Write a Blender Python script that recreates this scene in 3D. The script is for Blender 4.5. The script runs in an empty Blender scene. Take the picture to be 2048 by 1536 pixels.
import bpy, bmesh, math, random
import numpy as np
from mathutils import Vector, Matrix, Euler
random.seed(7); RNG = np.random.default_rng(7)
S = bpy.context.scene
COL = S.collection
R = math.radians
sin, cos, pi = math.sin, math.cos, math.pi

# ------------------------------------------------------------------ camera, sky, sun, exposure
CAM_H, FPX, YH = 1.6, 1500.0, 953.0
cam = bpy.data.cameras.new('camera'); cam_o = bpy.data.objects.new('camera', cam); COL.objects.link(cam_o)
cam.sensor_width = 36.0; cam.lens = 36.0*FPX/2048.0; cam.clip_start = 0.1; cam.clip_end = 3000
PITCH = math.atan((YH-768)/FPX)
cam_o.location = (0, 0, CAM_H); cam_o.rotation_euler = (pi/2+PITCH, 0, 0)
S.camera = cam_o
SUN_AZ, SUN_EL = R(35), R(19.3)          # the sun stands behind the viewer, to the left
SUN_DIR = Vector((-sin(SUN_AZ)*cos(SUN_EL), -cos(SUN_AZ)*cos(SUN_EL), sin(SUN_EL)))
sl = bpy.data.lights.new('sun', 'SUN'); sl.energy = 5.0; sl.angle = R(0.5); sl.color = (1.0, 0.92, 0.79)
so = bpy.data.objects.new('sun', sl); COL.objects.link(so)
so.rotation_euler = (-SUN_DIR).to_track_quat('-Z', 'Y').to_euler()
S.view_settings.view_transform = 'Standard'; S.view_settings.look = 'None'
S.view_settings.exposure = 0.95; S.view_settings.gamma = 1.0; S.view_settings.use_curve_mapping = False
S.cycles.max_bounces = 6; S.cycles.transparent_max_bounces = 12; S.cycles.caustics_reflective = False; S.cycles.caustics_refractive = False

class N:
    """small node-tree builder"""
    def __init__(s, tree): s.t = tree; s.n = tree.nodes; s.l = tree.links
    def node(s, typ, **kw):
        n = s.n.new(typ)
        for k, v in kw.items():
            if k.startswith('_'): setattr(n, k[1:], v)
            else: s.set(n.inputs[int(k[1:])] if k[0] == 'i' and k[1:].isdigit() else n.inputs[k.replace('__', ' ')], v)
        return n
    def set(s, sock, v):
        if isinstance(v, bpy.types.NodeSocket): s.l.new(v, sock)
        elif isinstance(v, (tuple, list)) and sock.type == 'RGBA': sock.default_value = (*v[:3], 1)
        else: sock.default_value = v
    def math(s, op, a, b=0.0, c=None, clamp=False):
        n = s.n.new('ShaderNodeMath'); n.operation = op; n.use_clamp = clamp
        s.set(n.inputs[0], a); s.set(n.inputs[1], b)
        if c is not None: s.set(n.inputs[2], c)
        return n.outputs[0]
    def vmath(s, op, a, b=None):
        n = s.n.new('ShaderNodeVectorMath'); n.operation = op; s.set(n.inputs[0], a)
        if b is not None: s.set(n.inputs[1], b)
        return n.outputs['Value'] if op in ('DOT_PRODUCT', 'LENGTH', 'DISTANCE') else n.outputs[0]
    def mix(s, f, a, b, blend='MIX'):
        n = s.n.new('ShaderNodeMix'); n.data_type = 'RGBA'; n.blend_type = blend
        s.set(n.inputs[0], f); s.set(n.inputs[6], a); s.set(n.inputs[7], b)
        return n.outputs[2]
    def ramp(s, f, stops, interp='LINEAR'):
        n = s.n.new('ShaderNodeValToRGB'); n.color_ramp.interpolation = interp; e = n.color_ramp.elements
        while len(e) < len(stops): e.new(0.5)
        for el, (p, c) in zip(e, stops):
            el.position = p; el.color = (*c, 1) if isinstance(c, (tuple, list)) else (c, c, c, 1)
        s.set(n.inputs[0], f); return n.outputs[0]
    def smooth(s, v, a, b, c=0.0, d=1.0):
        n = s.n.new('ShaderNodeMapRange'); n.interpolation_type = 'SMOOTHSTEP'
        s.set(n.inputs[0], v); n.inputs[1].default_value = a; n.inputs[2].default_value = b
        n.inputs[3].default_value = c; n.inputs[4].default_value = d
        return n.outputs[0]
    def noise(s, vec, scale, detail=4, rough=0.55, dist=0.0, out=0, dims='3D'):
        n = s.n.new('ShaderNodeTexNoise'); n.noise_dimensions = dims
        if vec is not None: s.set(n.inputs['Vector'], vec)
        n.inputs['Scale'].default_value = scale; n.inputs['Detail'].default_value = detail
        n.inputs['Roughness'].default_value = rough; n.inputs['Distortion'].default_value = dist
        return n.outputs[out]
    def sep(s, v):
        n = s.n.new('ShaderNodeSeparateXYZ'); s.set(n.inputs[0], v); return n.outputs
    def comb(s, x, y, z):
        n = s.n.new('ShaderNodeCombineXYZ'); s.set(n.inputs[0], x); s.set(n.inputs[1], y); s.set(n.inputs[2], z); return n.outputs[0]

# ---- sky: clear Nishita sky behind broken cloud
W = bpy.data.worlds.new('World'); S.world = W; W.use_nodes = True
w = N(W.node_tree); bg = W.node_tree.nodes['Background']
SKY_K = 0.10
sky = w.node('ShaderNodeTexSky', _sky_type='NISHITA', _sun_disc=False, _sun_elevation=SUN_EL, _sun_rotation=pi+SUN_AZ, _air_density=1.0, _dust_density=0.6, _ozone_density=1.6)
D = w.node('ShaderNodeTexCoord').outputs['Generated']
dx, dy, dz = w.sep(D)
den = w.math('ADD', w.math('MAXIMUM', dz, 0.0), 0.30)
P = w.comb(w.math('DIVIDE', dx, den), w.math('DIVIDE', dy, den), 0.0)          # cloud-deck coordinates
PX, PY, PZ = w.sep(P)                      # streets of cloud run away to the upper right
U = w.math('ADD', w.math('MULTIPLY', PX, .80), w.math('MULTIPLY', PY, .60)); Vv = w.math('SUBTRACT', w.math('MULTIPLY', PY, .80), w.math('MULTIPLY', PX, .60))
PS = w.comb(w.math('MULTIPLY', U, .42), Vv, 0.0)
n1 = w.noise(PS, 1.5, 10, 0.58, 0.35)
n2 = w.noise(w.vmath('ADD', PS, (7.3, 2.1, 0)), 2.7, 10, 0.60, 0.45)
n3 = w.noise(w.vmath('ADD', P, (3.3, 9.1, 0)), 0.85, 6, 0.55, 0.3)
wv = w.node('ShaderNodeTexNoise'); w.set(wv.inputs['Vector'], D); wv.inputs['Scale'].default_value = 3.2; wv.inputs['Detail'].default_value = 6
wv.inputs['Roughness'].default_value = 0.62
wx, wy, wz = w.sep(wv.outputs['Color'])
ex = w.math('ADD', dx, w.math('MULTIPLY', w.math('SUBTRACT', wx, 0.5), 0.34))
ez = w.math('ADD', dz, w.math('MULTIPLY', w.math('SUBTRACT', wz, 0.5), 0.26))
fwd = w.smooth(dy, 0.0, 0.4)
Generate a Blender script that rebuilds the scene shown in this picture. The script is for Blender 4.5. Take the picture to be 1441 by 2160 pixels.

Your task: Set down the material above again, word for word.

Answer for the task:
Write a Blender Python script that recreates this scene in 3D. The script is for Blender 4.5. The script runs in an empty Blender scene. Take the picture to be 2048 by 1536 pixels.
import bpy, bmesh, math, random
import numpy as np
from mathutils import Vector, Matrix, Euler
random.seed(7); RNG = np.random.default_rng(7)
S = bpy.context.scene
COL = S.collection
R = math.radians
sin, cos, pi = math.sin, math.cos, math.pi

# ------------------------------------------------------------------ camera, sky, sun, exposure
CAM_H, FPX, YH = 1.6, 1500.0, 953.0
cam = bpy.data.cameras.new('camera'); cam_o = bpy.data.objects.new('camera', cam); COL.objects.link(cam_o)
cam.sensor_width = 36.0; cam.lens = 36.0*FPX/2048.0; cam.clip_start = 0.1; cam.clip_end = 3000
PITCH = math.atan((YH-768)/FPX)
cam_o.location = (0, 0, CAM_H); cam_o.rotation_euler = (pi/2+PITCH, 0, 0)
S.camera = cam_o
SUN_AZ, SUN_EL = R(35), R(19.3)          # the sun stands behind the viewer, to the left
SUN_DIR = Vector((-sin(SUN_AZ)*cos(SUN_EL), -cos(SUN_AZ)*cos(SUN_EL), sin(SUN_EL)))
sl = bpy.data.lights.new('sun', 'SUN'); sl.energy = 5.0; sl.angle = R(0.5); sl.color = (1.0, 0.92, 0.79)
so = bpy.data.objects.new('sun', sl); COL.objects.link(so)
so.rotation_euler = (-SUN_DIR).to_track_quat('-Z', 'Y').to_euler()
S.view_settings.view_transform = 'Standard'; S.view_settings.look = 'None'
S.view_settings.exposure = 0.95; S.view_settings.gamma = 1.0; S.view_settings.use_curve_mapping = False
S.cycles.max_bounces = 6; S.cycles.transparent_max_bounces = 12; S.cycles.caustics_reflective = False; S.cycles.caustics_refractive = False

class N:
    """small node-tree builder"""
    def __init__(s, tree): s.t = tree; s.n = tree.nodes; s.l = tree.links
    def node(s, typ, **kw):
        n = s.n.new(typ)
        for k, v in kw.items():
            if k.startswith('_'): setattr(n, k[1:], v)
            else: s.set(n.inputs[int(k[1:])] if k[0] == 'i' and k[1:].isdigit() else n.inputs[k.replace('__', ' ')], v)
        return n
    def set(s, sock, v):
        if isinstance(v, bpy.types.NodeSocket): s.l.new(v, sock)
        elif isinstance(v, (tuple, list)) and sock.type == 'RGBA': sock.default_value = (*v[:3], 1)
        else: sock.default_value = v
    def math(s, op, a, b=0.0, c=None, clamp=False):
        n = s.n.new('ShaderNodeMath'); n.operation = op; n.use_clamp = clamp
        s.set(n.inputs[0], a); s.set(n.inputs[1], b)
        if c is not None: s.set(n.inputs[2], c)
        return n.outputs[0]
    def vmath(s, op, a, b=None):
        n = s.n.new('ShaderNodeVectorMath'); n.operation = op; s.set(n.inputs[0], a)
        if b is not None: s.set(n.inputs[1], b)
        return n.outputs['Value'] if op in ('DOT_PRODUCT', 'LENGTH', 'DISTANCE') else n.outputs[0]
    def mix(s, f, a, b, blend='MIX'):
        n = s.n.new('ShaderNodeMix'); n.data_type = 'RGBA'; n.blend_type = blend
        s.set(n.inputs[0], f); s.set(n.inputs[6], a); s.set(n.inputs[7], b)
        return n.outputs[2]
    def ramp(s, f, stops, interp='LINEAR'):
        n = s.n.new('ShaderNodeValToRGB'); n.color_ramp.interpolation = interp; e = n.color_ramp.elements
        while len(e) < len(stops): e.new(0.5)
        for el, (p, c) in zip(e, stops):
            el.position = p; el.color = (*c, 1) if isinstance(c, (tuple, list)) else (c, c, c, 1)
        s.set(n.inputs[0], f); return n.outputs[0]
    def smooth(s, v, a, b, c=0.0, d=1.0):
        n = s.n.new('ShaderNodeMapRange'); n.interpolation_type = 'SMOOTHSTEP'
        s.set(n.inputs[0], v); n.inputs[1].default_value = a; n.inputs[2].default_value = b
        n.inputs[3].default_value = c; n.inputs[4].default_value = d
        return n.outputs[0]
    def noise(s, vec, scale, detail=4, rough=0.55, dist=0.0, out=0, dims='3D'):
        n = s.n.new('ShaderNodeTexNoise'); n.noise_dimensions = dims
        if vec is not None: s.set(n.inputs['Vector'], vec)
        n.inputs['Scale'].default_value = scale; n.inputs['Detail'].default_value = detail
        n.inputs['Roughness'].default_value = rough; n.inputs['Distortion'].default_value = dist
        return n.outputs[out]
    def sep(s, v):
        n = s.n.new('ShaderNodeSeparateXYZ'); s.set(n.inputs[0], v); return n.outputs
    def comb(s, x, y, z):
        n = s.n.new('ShaderNodeCombineXYZ'); s.set(n.inputs[0], x); s.set(n.inputs[1], y); s.set(n.inputs[2], z); return n.outputs[0]

# ---- sky: clear Nishita sky behind broken cloud
W = bpy.data.worlds.new('World'); S.world = W; W.use_nodes = True
w = N(W.node_tree); bg = W.node_tree.nodes['Background']
SKY_K = 0.10
sky = w.node('ShaderNodeTexSky', _sky_type='NISHITA', _sun_disc=False, _sun_elevation=SUN_EL, _sun_rotation=pi+SUN_AZ, _air_density=1.0, _dust_density=0.6, _ozone_density=1.6)
D = w.node('ShaderNodeTexCoord').outputs['Generated']
dx, dy, dz = w.sep(D)
den = w.math('ADD', w.math('MAXIMUM', dz, 0.0), 0.30)
P = w.comb(w.math('DIVIDE', dx, den), w.math('DIVIDE', dy, den), 0.0)          # cloud-deck coordinates
PX, PY, PZ = w.sep(P)                      # streets of cloud run away to the upper right
U = w.math('ADD', w.math('MULTIPLY', PX, .80), w.math('MULTIPLY', PY, .60)); Vv = w.math('SUBTRACT', w.math('MULTIPLY', PY, .80), w.math('MULTIPLY', PX, .60))
PS = w.comb(w.math('MULTIPLY', U, .42), Vv, 0.0)
n1 = w.noise(PS, 1.5, 10, 0.58, 0.35)
n2 = w.noise(w.vmath('ADD', PS, (7.3, 2.1, 0)), 2.7, 10, 0.60, 0.45)
n3 = w.noise(w.vmath('ADD', P, (3.3, 9.1, 0)), 0.85, 6, 0.55, 0.3)
wv = w.node('ShaderNodeTexNoise'); w.set(wv.inputs['Vector'], D); wv.inputs['Scale'].default_value = 3.2; wv.inputs['Detail'].default_value = 6
wv.inputs['Roughness'].default_value = 0.62
wx, wy, wz = w.sep(wv.outputs['Color'])
ex = w.math('ADD', dx, w.math('MULTIPLY', w.math('SUBTRACT', wx, 0.5), 0.34))
ez = w.math('ADD', dz, w.math('MULTIPLY', w.math('SUBTRACT', wz, 0.5), 0.26))
fwd = w.smooth(dy, 0.0, 0.4)
Generate a Blender script that rebuilds the scene shown in this picture. The script is for Blender 4.5. Take the picture to be 1441 by 2160 pixels.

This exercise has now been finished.